Ghost 15 Copy Drive Failure

Brian,

I tried another copy drive and I ended up with a non-bootable system.  I get the same error as before when I try to boot XP.

 

Something about a recent hardware change and then it says the file ntldr is either corrupt or missing.

I can put in the XP install disc and go to the recovery console and run fixmbr and then fixboot and the system will then boot into XP.

 

I did the copy drive again, and this time I booted to a BootitNG disk.  I highlight XP and click "BCD Edit"

Then with XP higlighted I click "Edit" again.

Under "Device" it said "unknown".  I changed it to the only other option "{Boot}" and the system will boot now without the error.

 

Since XP boots properly with that change, it's not a drive letter issue.

Do you know what that entry is supposed to show?

 

When I'm XP now, I open EasyBCD and that new entry is listed under "Device".

Thats the same entry that always gets messed up for all the other operating systems.  EasyBCD sets that entry by what the target drive letter is, from the viewpoint of the OS you are currently in.

 

Right now I get the same errors for the other operating systems except the error says winload instead of ntldr.

But I know if I use EasyBCD to change the vista "Device" to D then Vista will then boot or at least try to boot.

 

I don't think it's the partition signature because EasyBCD shows a line right above it "BCD ID".

 

Do you know what the"Device" setting is?

 

Dave

device.JPG

 

 

Here is what I'm talking about.

 

Under XP, it says "Boot" because I changed that with BootitNG

All the others say "unknown" because thay have been broken from the drive copy.

 

Normally EasyBCD shows drive letters for those entries

XP would be C, Vista D, the windows 7's would be E and F.

 

I assume EasyBCD is just showing letters just because it's easy for someone to set them, but I can't believe windows really uses drive letters for those entries.  I just can't figure out what they are really supposed to be.

 

Dave

Dave, here are the instructions for using BCD Edit...

 

http://www.terabyteunlimited.com/kb/article.php?id=318

 

http://www.terabyteunlimited.com/kb/article.php?id=492

 

Edit... For WinXP I have...

 

Device...  HD0 and Partition XP (but you could have {boot} and it would be OK although {boot} is usually associated with the Windows Boot Manager entry)

 

For each of the Win7s, Device and OS Device I have...

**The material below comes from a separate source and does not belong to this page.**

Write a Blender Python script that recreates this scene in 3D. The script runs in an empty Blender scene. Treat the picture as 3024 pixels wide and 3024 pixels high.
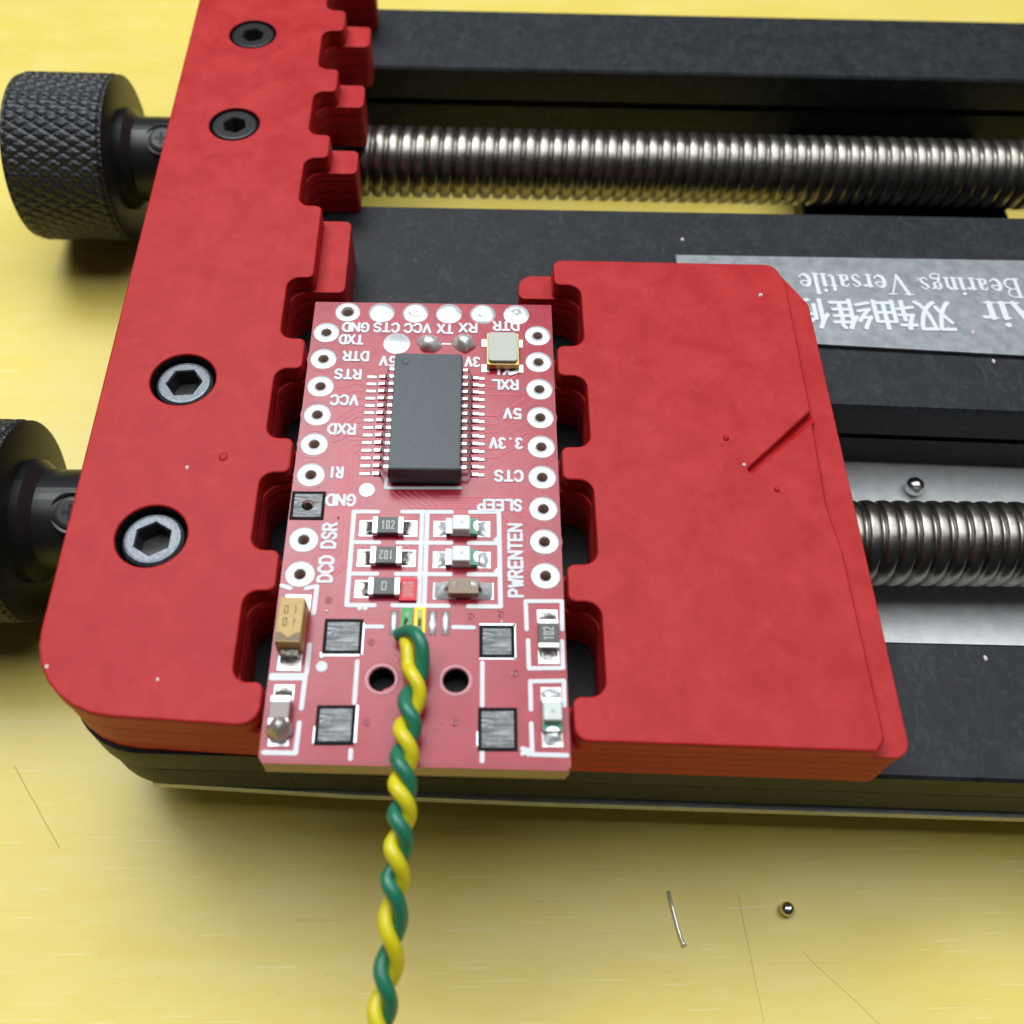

HD0 and Partition    (the relevant partition)

OK, thanks.

Those are the entires I keep loosing when I do a copy drive.

Twice now I have copied all 4 partitions onto the second drive.

Using Ghost that is installed in windows XP, with 4 cylinder aligned partitions.

 

Since Ghost 15 is running from XP, the destination ends up all cylinder aligned but those boot entries are gone.

If I repair them all, XP and Vista will boot fine but bothe versions of windows 7 end up with drive letter problems.

 

I got fed up and on a wim I booted my Ghost 2003 disc and used it for a disk to disk clone and the exact same thing happened.

I had to fix the entries to boot anything. Then XP and Vista would work fine but both versions of windows 7 would end up with drive letter problems.

 

Dave

 

 

Brian, Dave,

Yesterday I set up the 120 gig drive with XP1, XP2, Vista1 and Vista2, backed the drive up to create the restore point.

Using the Image/Restore method XP1 booted ok and Vista1 and Vista2 booted ok but XP2 hung on the Windows screen prior to a full bootup (blue with dark blue bands top and bottom) so very nearly cracked it.

 

I went into recovery consul to try and fix it (WinXP repair didn't) but I didn't know which other command to use like Dave did in message 121 but fixboot wouldn't work for me.Then I tried a Copy-Drive method and that failed completely, not one O/S would bootup.

 

Like I said before I had better results with Image/Restore but Copy-Drive is a complete failure, had enough now, down to the team to sort out for the next release.

 

Deric


DStain wrote:

Using the Image/Restore method XP1 booted ok and Vista1 and Vista2 booted ok but XP2 hung on the Windows screen prior to a full bootup (blue with dark blue bands top and bottom) so very nearly cracked it.

 


Deric,

 

That is due to a drive letter issue. I didn't get as far as trying to boot the copied OS as I was getting drive letter issues on the source OS. Ghost was editing {MountedDevices} on the source OS. I'm retiring from this testing too.